Exercise aim: Go through the listing and write out all of it exactly.

Available data:

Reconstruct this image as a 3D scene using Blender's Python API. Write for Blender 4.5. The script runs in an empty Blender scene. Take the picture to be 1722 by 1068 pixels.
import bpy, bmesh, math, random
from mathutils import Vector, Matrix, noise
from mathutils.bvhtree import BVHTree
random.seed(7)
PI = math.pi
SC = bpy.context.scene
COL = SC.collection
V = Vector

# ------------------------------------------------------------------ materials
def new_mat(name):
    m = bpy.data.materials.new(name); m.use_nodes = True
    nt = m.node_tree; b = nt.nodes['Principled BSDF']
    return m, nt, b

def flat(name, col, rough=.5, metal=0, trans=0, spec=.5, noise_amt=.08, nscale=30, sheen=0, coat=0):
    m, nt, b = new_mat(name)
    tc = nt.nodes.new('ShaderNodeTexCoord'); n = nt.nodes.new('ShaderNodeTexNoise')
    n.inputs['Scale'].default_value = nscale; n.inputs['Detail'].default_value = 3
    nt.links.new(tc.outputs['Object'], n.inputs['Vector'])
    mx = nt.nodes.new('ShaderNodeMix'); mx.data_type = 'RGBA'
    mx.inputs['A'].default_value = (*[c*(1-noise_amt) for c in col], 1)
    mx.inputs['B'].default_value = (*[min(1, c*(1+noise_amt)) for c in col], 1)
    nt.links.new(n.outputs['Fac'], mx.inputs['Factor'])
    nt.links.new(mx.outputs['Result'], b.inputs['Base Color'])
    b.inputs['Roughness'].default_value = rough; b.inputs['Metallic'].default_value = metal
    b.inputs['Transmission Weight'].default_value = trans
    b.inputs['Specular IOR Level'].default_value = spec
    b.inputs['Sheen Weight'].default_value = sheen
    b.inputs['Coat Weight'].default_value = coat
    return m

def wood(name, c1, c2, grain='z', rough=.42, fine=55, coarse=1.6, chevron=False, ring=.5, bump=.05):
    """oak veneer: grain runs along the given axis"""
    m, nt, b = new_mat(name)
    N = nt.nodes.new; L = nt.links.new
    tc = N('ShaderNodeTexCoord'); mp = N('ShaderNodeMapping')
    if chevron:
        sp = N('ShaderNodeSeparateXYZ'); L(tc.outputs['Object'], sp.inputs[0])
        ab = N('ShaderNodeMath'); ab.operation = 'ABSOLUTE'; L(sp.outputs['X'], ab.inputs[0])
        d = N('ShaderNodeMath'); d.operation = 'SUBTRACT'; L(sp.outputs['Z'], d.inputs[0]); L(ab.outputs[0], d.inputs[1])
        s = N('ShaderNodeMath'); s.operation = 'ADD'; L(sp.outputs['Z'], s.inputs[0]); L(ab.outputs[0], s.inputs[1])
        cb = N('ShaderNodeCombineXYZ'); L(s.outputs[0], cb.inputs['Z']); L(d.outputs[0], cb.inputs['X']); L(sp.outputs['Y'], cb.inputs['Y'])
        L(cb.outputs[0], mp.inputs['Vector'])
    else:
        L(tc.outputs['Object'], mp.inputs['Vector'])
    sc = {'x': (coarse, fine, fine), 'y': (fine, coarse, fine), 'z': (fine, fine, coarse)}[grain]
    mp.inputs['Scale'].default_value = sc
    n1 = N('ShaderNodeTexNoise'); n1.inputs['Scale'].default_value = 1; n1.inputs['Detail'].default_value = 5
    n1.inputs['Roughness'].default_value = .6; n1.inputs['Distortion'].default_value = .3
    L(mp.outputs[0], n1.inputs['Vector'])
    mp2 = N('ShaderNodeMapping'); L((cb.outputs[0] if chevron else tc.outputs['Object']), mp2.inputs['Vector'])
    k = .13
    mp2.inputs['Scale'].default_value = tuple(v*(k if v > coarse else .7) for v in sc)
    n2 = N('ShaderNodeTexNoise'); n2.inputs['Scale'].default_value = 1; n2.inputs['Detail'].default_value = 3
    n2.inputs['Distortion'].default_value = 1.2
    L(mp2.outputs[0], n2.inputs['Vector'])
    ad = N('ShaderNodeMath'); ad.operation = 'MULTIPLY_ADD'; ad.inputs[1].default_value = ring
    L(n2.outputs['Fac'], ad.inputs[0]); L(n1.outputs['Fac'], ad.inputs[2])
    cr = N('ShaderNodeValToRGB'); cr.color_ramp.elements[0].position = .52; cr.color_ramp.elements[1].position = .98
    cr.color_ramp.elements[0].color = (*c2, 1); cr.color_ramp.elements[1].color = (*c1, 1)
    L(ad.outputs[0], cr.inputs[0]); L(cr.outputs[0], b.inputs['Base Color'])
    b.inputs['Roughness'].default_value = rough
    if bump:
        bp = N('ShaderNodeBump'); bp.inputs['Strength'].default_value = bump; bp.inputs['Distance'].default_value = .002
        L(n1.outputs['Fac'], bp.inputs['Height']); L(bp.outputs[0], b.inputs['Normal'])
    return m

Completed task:
Reconstruct this image as a 3D scene using Blender's Python API. Write for Blender 4.5. The script runs in an empty Blender scene. Take the picture to be 1722 by 1068 pixels.
import bpy, bmesh, math, random
from mathutils import Vector, Matrix, noise
from mathutils.bvhtree import BVHTree
random.seed(7)
PI = math.pi
SC = bpy.context.scene
COL = SC.collection
V = Vector

# ------------------------------------------------------------------ materials
def new_mat(name):
    m = bpy.data.materials.new(name); m.use_nodes = True
    nt = m.node_tree; b = nt.nodes['Principled BSDF']
    return m, nt, b

def flat(name, col, rough=.5, metal=0, trans=0, spec=.5, noise_amt=.08, nscale=30, sheen=0, coat=0):
    m, nt, b = new_mat(name)
    tc = nt.nodes.new('ShaderNodeTexCoord'); n = nt.nodes.new('ShaderNodeTexNoise')
    n.inputs['Scale'].default_value = nscale; n.inputs['Detail'].default_value = 3
    nt.links.new(tc.outputs['Object'], n.inputs['Vector'])
    mx = nt.nodes.new('ShaderNodeMix'); mx.data_type = 'RGBA'
    mx.inputs['A'].default_value = (*[c*(1-noise_amt) for c in col], 1)
    mx.inputs['B'].default_value = (*[min(1, c*(1+noise_amt)) for c in col], 1)
    nt.links.new(n.outputs['Fac'], mx.inputs['Factor'])
    nt.links.new(mx.outputs['Result'], b.inputs['Base Color'])
    b.inputs['Roughness'].default_value = rough; b.inputs['Metallic'].default_value = metal
    b.inputs['Transmission Weight'].default_value = trans
    b.inputs['Specular IOR Level'].default_value = spec
    b.inputs['Sheen Weight'].default_value = sheen
    b.inputs['Coat Weight'].default_value = coat
    return m

def wood(name, c1, c2, grain='z', rough=.42, fine=55, coarse=1.6, chevron=False, ring=.5, bump=.05):
    """oak veneer: grain runs along the given axis"""
    m, nt, b = new_mat(name)
    N = nt.nodes.new; L = nt.links.new
    tc = N('ShaderNodeTexCoord'); mp = N('ShaderNodeMapping')
    if chevron:
        sp = N('ShaderNodeSeparateXYZ'); L(tc.outputs['Object'], sp.inputs[0])
        ab = N('ShaderNodeMath'); ab.operation = 'ABSOLUTE'; L(sp.outputs['X'], ab.inputs[0])
        d = N('ShaderNodeMath'); d.operation = 'SUBTRACT'; L(sp.outputs['Z'], d.inputs[0]); L(ab.outputs[0], d.inputs[1])
        s = N('ShaderNodeMath'); s.operation = 'ADD'; L(sp.outputs['Z'], s.inputs[0]); L(ab.outputs[0], s.inputs[1])
        cb = N('ShaderNodeCombineXYZ'); L(s.outputs[0], cb.inputs['Z']); L(d.outputs[0], cb.inputs['X']); L(sp.outputs['Y'], cb.inputs['Y'])
        L(cb.outputs[0], mp.inputs['Vector'])
    else:
        L(tc.outputs['Object'], mp.inputs['Vector'])
    sc = {'x': (coarse, fine, fine), 'y': (fine, coarse, fine), 'z': (fine, fine, coarse)}[grain]
    mp.inputs['Scale'].default_value = sc
    n1 = N('ShaderNodeTexNoise'); n1.inputs['Scale'].default_value = 1; n1.inputs['Detail'].default_value = 5
    n1.inputs['Roughness'].default_value = .6; n1.inputs['Distortion'].default_value = .3
    L(mp.outputs[0], n1.inputs['Vector'])
    mp2 = N('ShaderNodeMapping'); L((cb.outputs[0] if chevron else tc.outputs['Object']), mp2.inputs['Vector'])
    k = .13
    mp2.inputs['Scale'].default_value = tuple(v*(k if v > coarse else .7) for v in sc)
    n2 = N('ShaderNodeTexNoise'); n2.inputs['Scale'].default_value = 1; n2.inputs['Detail'].default_value = 3
    n2.inputs['Distortion'].default_value = 1.2
    L(mp2.outputs[0], n2.inputs['Vector'])
    ad = N('ShaderNodeMath'); ad.operation = 'MULTIPLY_ADD'; ad.inputs[1].default_value = ring
    L(n2.outputs['Fac'], ad.inputs[0]); L(n1.outputs['Fac'], ad.inputs[2])
    cr = N('ShaderNodeValToRGB'); cr.color_ramp.elements[0].position = .52; cr.color_ramp.elements[1].position = .98
    cr.color_ramp.elements[0].color = (*c2, 1); cr.color_ramp.elements[1].color = (*c1, 1)
    L(ad.outputs[0], cr.inputs[0]); L(cr.outputs[0], b.inputs['Base Color'])
    b.inputs['Roughness'].default_value = rough
    if bump:
        bp = N('ShaderNodeBump'); bp.inputs['Strength'].default_value = bump; bp.inputs['Distance'].default_value = .002
        L(n1.outputs['Fac'], bp.inputs['Height']); L(bp.outputs[0], b.inputs['Normal'])
    return m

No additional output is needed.